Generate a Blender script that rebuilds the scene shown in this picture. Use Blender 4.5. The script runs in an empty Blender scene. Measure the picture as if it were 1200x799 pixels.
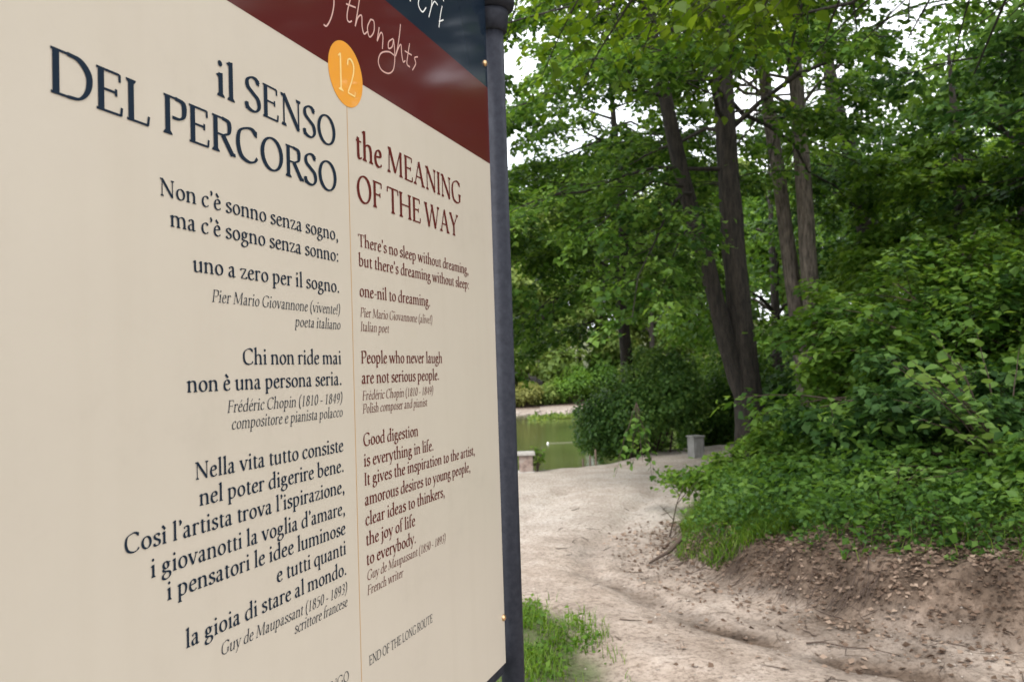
import bpy, math, random
import numpy as np
from mathutils import Matrix, Vector, Euler
R_ = math.radians
scene = bpy.context.scene
COL = scene.collection

# ---------------------------------------------------------------- camera
cam_data = bpy.data.cameras.new('camera')
cam = bpy.data.objects.new('camera', cam_data)
COL.objects.link(cam)
cam_data.sensor_width = 36.0
cam_data.lens = 36.0 * 957.3 / 1200.0
cam_data.clip_start = 0.02
cam_data.clip_end = 3000
EYE = 1.6
cam.matrix_world = (Matrix.Translation((0, 0, EYE)) @ Euler((R_(90 + 2.106), 0, 0)).to_matrix().to_4x4()
                    @ Matrix.Rotation(-R_(1.89), 4, 'Z'))
cam_data.dof.use_dof = True
cam_data.dof.focus_distance = 1.45
cam_data.dof.aperture_fstop = 9.0
scene.camera = cam

# ---------------------------------------------------------------- light
SUN_EL, SUN_AZ = 58.0, 215.0      # degrees; azimuth clockwise from +Y
world = bpy.data.worlds.new('World')
scene.world = world
world.use_nodes = True
wn, wl = world.node_tree.nodes, world.node_tree.links
wn.clear()
wo = wn.new('ShaderNodeOutputWorld'); bg = wn.new('ShaderNodeBackground')
sky = wn.new('ShaderNodeTexSky'); sky.sky_type = 'NISHITA'; sky.sun_disc = False
sky.sun_elevation = R_(SUN_EL); sky.sun_rotation = R_(SUN_AZ)
sky.air_density = 1.0; sky.dust_density = 3.0
mixc = wn.new('ShaderNodeMix'); mixc.data_type = 'RGBA'
tc = wn.new('ShaderNodeTexCoord'); cn = wn.new('ShaderNodeTexNoise')
cn.inputs['Scale'].default_value = 2.2; cn.inputs['Detail'].default_value = 5
cr = wn.new('ShaderNodeValToRGB')
cr.color_ramp.elements[0].position = .3; cr.color_ramp.elements[0].color = (7.6, 8.0, 8.6, 1)
cr.color_ramp.elements[1].position = .7; cr.color_ramp.elements[1].color = (11.5, 11.5, 11.6, 1)
wl.new(tc.outputs['Generated'], cn.inputs['Vector']); wl.new(cn.outputs['Fac'], cr.inputs['Fac'])
mixc.inputs[0].default_value = 0.86
wl.new(sky.outputs['Color'], mixc.inputs[6]); wl.new(cr.outputs['Color'], mixc.inputs[7])
wl.new(mixc.outputs[2], bg.inputs['Color']); wl.new(bg.outputs[0], wo.inputs[0])
bg.inputs['Strength'].default_value = 0.15

sd = bpy.data.lights.new('sun', 'SUN'); sun = bpy.data.objects.new('sun', sd); COL.objects.link(sun)
sd.energy = 2.0; sd.angle = R_(16); sd.color = (1.0, .96, .9)
sun.rotation_euler = Euler((R_(90 - SUN_EL), 0, R_(180 - SUN_AZ)))
sun.location = (0, 0, 30)

vs = scene.view_settings
vs.view_transform = 'Standard'; vs.look = 'None'; vs.gamma = 1; vs.use_curve_mapping = False
vs.exposure = 0.9
cy = scene.cycles
cy.max_bounces = 7; cy.diffuse_bounces = 3; cy.glossy_bounces = 3; cy.transmission_bounces = 3; cy.transparent_max_bounces = 4
cy.use_denoising = True

# ---------------------------------------------------------------- helpers
rng = np.random.default_rng(12)

def tagp(o, label=None, cat=None, group=None, kind=None):
    if label: o['label'] = label
    if cat: o['category'] = cat
    if group: o['group'] = group
    if kind: o['kind'] = kind
    return o

def empty(name, loc, label, cat, group=None):
    o = bpy.data.objects.new(name, None); COL.objects.link(o); o.location = loc
    o.empty_display_size = .1
    return tagp(o, label, cat, group)

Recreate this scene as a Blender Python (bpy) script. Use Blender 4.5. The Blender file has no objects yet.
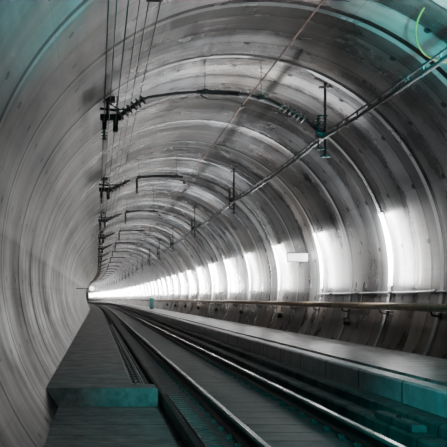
import bpy, math, random
from mathutils import Vector, Matrix
random.seed(4)
C = bpy.context.scene.collection
PI = math.pi
CX, CZ, R = 2.5, 1.95, 3.95
YEND = 380.0
def off(y):
    return -((y-100.0)**2)/6500.0 if y > 100 else 0.0
def wall_x(z, side=1):
    return CX + side*math.sqrt(max(0, R*R-(z-CZ)**2))
def ceil_z(x):
    return CZ + math.sqrt(max(0, R*R-(x-CX)**2))

# ---------------------------------------------------------------- mesh helper
class MB:
    def __init__(s): s.v=[]; s.f=[]; s.m=[]; s.uv=None
    def add(s, vs, fs, mi=0):
        b=len(s.v); s.v += [tuple(v) for v in vs]
        for f in fs: s.f.append(tuple(b+i for i in f)); s.m.append(mi)
    def box(s, x0,x1,y0,y1,z0,z1, mi=0, ch=0.0):
        if ch<=0:
            vs=[(x,y,z) for z in (z0,z1) for y in (y0,y1) for x in (x0,x1)]
            s.add(vs,[(0,2,3,1),(4,5,7,6),(0,1,5,4),(2,6,7,3),(0,4,6,2),(1,3,7,5)],mi)
        else:
            def ring(i,z): return [(x0+i,y0+i,z),(x1-i,y0+i,z),(x1-i,y1-i,z),(x0+i,y1-i,z)]
            rs=[ring(ch,z0),ring(0,z0+ch),ring(0,z1-ch),ring(ch,z1)]
            vs=[p for r in rs for p in r]; fs=[(3,2,1,0),(12,13,14,15)]
            for k in range(3):
                for j in range(4):
                    a=k*4+j; b=k*4+(j+1)%4; fs.append((a,b,b+4,a+4))
            s.add(vs,fs,mi)
        return s
    def tube(s, pts, r, n=8, mi=0, cap=True):
        pts=[Vector(p) for p in pts]; vs=[]; fs=[]
        prev=None
        for i,p in enumerate(pts):
            if i==0: d=pts[1]-p
            elif i==len(pts)-1: d=p-pts[i-1]
            else: d=(pts[i+1]-p).normalized()+(p-pts[i-1]).normalized()
            d.normalize()
            if prev is None:
                u=d.orthogonal().normalized()
            else:
                u=(prev-d*prev.dot(d)).normalized()
            prev=u; w=d.cross(u)
            rr=r[i] if isinstance(r,(list,tuple)) else r
            for k in range(n):
                a=2*PI*k/n; vs.append(p+u*(rr*math.cos(a))+w*(rr*math.sin(a)))
        for i in range(len(pts)-1):
            for k in range(n):
                a=i*n+k; b=i*n+(k+1)%n; fs.append((a,b,b+n,a+n))
        if cap:
            fs.append(tuple(reversed(range(n)))); fs.append(tuple(range((len(pts)-1)*n,len(pts)*n)))
        s.add(vs,fs,mi); return s
    def ribbed(s, p, q, r0, r1, ribs, n=12):
        p=Vector(p); q=Vector(q); pts=[]; rs=[]
        for i in range(ribs):
            for t,rr in ((0,r0),(.35,r0),(.5,r1),(.7,r1*.9),(.8,r0)):
                pts.append(p.lerp(q,(i+t)/ribs)); rs.append(rr)
        pts.append(q); rs.append(r0)
        return s.tube(pts,rs,n)
    def sweep(s, prof, ys, closed=True, mi=0, curve=True):
        n=len(prof); vs=[]; fs=[]
        for y in ys:
            o=off(y) if curve else 0
            for x,z in prof: vs.append((x+o,y,z))
        m=n if closed else n-1
        for i in range(len(ys)-1):
            for k in range(m):
                a=i*n+k; b=i*n+(k+1)%n; fs.append((a,a+n,b+n,b))
        if closed:
            fs.append(tuple(range(n))); fs.append(tuple(reversed(range((len(ys)-1)*n,len(ys)*n))))
        s.add(vs,fs,mi); return s
    def build(s, name, mats, parent=None, smooth=False):
        me=bpy.data.meshes.new(name); me.from_pydata(s.v,[],s.f)
        if not isinstance(mats,(list,tuple)): mats=[mats]
        for m in mats: me.materials.append(m)
        for p,mi in zip(me.polygons,s.m): p.material_index=mi; p.use_smooth=smooth
        me.update()
        o=bpy.data.objects.new(name,me); C.objects.link(o)
        if parent: o.parent=parent
        return o
def tag(o,label,cat,group=None):
    o['label']=label; o['category']=cat
    if group: o['group']=group
    return o
def empty(name,loc,label,cat,group=None):
    o=bpy.data.objects.new(name,None); o.empty_display_size=.1; o.location=loc; C.objects.link(o)
    return tag(o,label,cat,group)
def struct(o,label=None):
    o['kind']='structure'
    if label: o['label']=label
    return o
def copy_thing(o,loc,label,group=None):
    c=o.copy(); C.objects.link(c); c.location=loc; c['label']=label
    if group: c['group']=group
    for ch in list(o.children):
        d=ch.copy(); C.objects.link(d); d.parent=c
        for g in list(ch.children):
            e=g.copy(); C.objects.link(e); e.parent=d
    return c
ORD=['first','second','third','fourth','fifth','sixth','seventh','eighth','ninth','tenth','eleventh','twelfth','thirteenth','fourteenth','fifteenth','sixteenth','seventeenth','eighteenth','nineteenth','twentieth']

# ---------------------------------------------------------------- materials
def newmat(name):
    m=bpy.data.materials.new(name); m.use_nodes=True
    nt=m.node_tree; return m,nt,nt.nodes['Principled BSDF'],nt.nodes,nt.links
def simple(name,col,rough=.5,metal=0.0,var=.25,scale=6.0,emit=None,es=0):
    m,nt,b,N,L=newmat(name)
    tc=N.new('ShaderNodeTexCoord'); nz=N.new('ShaderNodeTexNoise'); nz.inputs['Scale'].default_value=scale; nz.inputs['Detail'].default_value=5
    L.new(tc.outputs['Object'],nz.inputs['Vector'])
    cr=N.new('ShaderNodeValToRGB'); e=cr.color_ramp.elements
    e[0].position=.3; e[1].position=.7
    e[0].color=(*[c*(1-var) for c in col],1); e[1].color=(*[min(1,c*(1+var)) for c in col],1)
    L.new(nz.outputs['Fac'],cr.inputs['Fac']); L.new(cr.outputs['Color'],b.inputs['Base Color'])
    b.inputs['Roughness'].default_value=rough; b.inputs['Metallic'].default_value=metal
    if emit: b.inputs['Emission Color'].default_value=(*emit,1); b.inputs['Emission Strength'].default_value=es
    return m
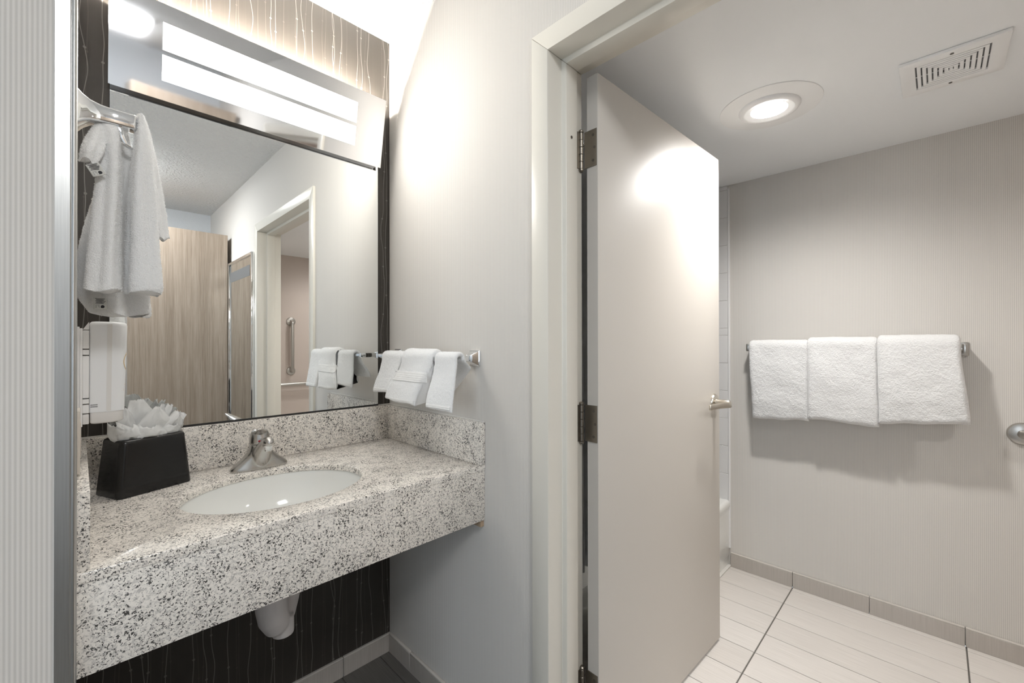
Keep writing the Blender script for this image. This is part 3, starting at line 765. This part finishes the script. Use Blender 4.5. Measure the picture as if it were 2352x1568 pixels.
● ● ● ● ● ● ●
GIVEN TASK:
Set down, without pictures, the lines between the line holding "Recreate this scene" and the line holding "return CZ +", both inclusive.

WORKED SOLUTION:
Recreate this scene as a Blender Python (bpy) script. Use Blender 4.5. The Blender file has no objects yet.
import bpy, math, random
from mathutils import Vector, Matrix
random.seed(4)
C = bpy.context.scene.collection
PI = math.pi
CX, CZ, R = 2.5, 1.95, 3.95
YEND = 380.0
def off(y):
    return -((y-100.0)**2)/6500.0 if y > 100 else 0.0
def wall_x(z, side=1):
    return CX + side*math.sqrt(max(0, R*R-(z-CZ)**2))
def ceil_z(x):
    return CZ + math.sqrt(max(0, R*R-(x-CX)**2))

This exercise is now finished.